MONROE — As students under fire in Florida speak out to end mass shootings, many hope this time it’s different. Indeed, their demand is compelling: Our representatives in Washington must act less like politicians and more like parents. Most of them have children; they should act like it.
But a fuzzy demand for “gun control” will likely squander this opportunity to save lives. To end gun deaths, we need to ban all civilian guns.
WHERE TO LAY BLAME?
Over 30,000 Americans are killed each year by gunfire. Since more than half of these deaths are suicides, it’s tempting to blame some of the victims. But every suicide is a tragedy. Many would be alive today if guns were less readily available. Blame the gun, not the person who took their own life with it.
It’s also tempting to blame mass shootings on an intractable American culture of violence. But as Max Fisher and Josh Keller reported in The New York Times last November, a 2016 study by University of Alabama criminologist Adam Lankford shows that the most compelling cause of mass shootings is the prevalence of guns. More guns equals more deaths.

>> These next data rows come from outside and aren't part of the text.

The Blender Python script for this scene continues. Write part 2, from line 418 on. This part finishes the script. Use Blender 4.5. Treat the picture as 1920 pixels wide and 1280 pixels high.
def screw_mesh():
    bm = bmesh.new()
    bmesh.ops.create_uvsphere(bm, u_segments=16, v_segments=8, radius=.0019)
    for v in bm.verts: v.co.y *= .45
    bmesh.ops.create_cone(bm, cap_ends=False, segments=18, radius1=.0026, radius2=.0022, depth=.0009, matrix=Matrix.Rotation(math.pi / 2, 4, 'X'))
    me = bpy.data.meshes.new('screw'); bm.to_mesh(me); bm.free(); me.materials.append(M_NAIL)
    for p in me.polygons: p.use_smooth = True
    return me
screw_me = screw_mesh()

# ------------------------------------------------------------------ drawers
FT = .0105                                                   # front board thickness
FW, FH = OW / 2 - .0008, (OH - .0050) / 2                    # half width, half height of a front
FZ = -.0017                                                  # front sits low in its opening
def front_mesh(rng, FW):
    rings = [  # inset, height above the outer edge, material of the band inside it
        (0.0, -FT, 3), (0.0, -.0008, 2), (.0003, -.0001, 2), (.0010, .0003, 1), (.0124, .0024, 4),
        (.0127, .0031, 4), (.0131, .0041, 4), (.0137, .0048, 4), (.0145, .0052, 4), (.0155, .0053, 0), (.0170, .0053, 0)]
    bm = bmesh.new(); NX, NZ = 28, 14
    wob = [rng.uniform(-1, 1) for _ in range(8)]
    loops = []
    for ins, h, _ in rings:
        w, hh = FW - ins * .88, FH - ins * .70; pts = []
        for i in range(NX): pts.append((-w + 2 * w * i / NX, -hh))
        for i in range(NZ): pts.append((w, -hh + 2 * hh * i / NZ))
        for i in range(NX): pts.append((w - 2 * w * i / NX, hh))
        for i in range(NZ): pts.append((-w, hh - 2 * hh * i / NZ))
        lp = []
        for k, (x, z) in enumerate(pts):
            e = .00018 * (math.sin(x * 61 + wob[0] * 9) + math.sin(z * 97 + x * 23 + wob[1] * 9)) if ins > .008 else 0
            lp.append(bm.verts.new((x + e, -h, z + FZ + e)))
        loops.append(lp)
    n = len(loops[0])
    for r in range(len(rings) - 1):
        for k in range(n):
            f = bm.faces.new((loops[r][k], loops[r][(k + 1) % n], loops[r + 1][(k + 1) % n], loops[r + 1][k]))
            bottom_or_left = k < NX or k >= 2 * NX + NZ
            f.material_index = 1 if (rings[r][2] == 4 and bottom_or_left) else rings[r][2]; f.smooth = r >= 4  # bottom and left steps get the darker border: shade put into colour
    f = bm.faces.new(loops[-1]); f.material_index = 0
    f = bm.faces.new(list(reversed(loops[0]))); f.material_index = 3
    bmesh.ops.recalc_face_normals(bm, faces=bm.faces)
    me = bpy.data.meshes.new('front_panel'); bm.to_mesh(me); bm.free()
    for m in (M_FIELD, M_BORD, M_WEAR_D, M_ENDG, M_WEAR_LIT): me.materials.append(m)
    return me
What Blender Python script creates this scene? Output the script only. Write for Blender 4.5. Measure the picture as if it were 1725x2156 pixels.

Reviewing shootings that occurred in public places and killed at least four victims, Lankford found that the U.S. had 90 mass shooters between 1966 and 2012, and we have some 300 million guns. No other country had more than 40 million guns and 18 mass shooters in that period. To put this in perspective, according to the reporters, the only country with more mass shooters per capita than the United States is Yemen. The U.S. has more mass shooters per capita – and more guns – than Afghanistan.
Switzerland shows that gun control can go only so far. That country’s rate of death by gunfire is well below ours (30 per million Swiss compared to 105 per million Americans). Yet Switzerland has the second highest rate of gun ownership in the developed world – and the highest rate of gunfire deaths in Europe. Even with restrictive laws, gun ownership in any country kills.
UPDATING THE RULES
In response to mass shootings, many countries tighten gun laws. After one man shot 35 people in Australia in 1996, that country went a step further, initiating a buyback program that took an estimated 20 percent of firearms out of circulation. They haven’t had a mass shooting since.
In the U.S., eliminating guns looks politically impossible. Elimination would be difficult even if we carved out an exception for licensed hunting clubs to keep registered rifles under lock and key. How could a buyback program address our gun culture? Banning guns is especially problematic when the Second Amendment is touted as the right of any individual to own firearms.
Yet while we are a nation that reveres our Constitution, we are also one that changes it when it becomes clear that the Founding Fathers failed to see what modern times require. We changed the Constitution to allow women the right to vote. We reinterpreted it to protect the right to gay marriage.
We must have laws that keep Americans safe from gun technology that the Constitution’s framers never foresaw, from manufacturing techniques to laser gun sights to automatic weapons. Even a simple revolver was beyond their conceptual horizons. On the cultural front, the Australian experience suggests that pro-gun attitudes shift in favor of reducing weapons – once the restrictive legislation saves lives.
Abolishing guns will profoundly alter the American way of life for the better, just like women’s suffrage did. Is gun abolition too extreme? Not if human life comes first.
Many great political victories aim for what initially seems like an impossible objective. Opponents of slavery didn’t advocate “slave control.” They were abolitionists. Gandhi did not campaign to control the British – he sought Indian independence from a starting point that looked hopeless. Nevertheless, in both cases, proponents succeeded while stating their objectives in uncompromising terms.
GOING FOR A SOLUTION
In contrast, gun-control advocates have long espoused incremental aims while eschewing any overarching objective – and we have been completely overrun by the National Rifle Association. Background checks and banning AR-15s won’t suffice. Increased vigilance over the mentally ill might make a minuscule difference; only about 5 percent of gun killings are carried out by people with mental health issues. As long as we demand ineffective change, the NRA can rightly claim that we are either mistaken, delusional or dishonest.
If we want to end the carnage, we must advocate for the solution that is required, not one designed to be politically palatable. Instead of shying away from the NRA’s accusation that gun control advocates want to take away their guns, we should embrace it as a mantra.
Let’s clear the air and call for total civilian disarmament. Period.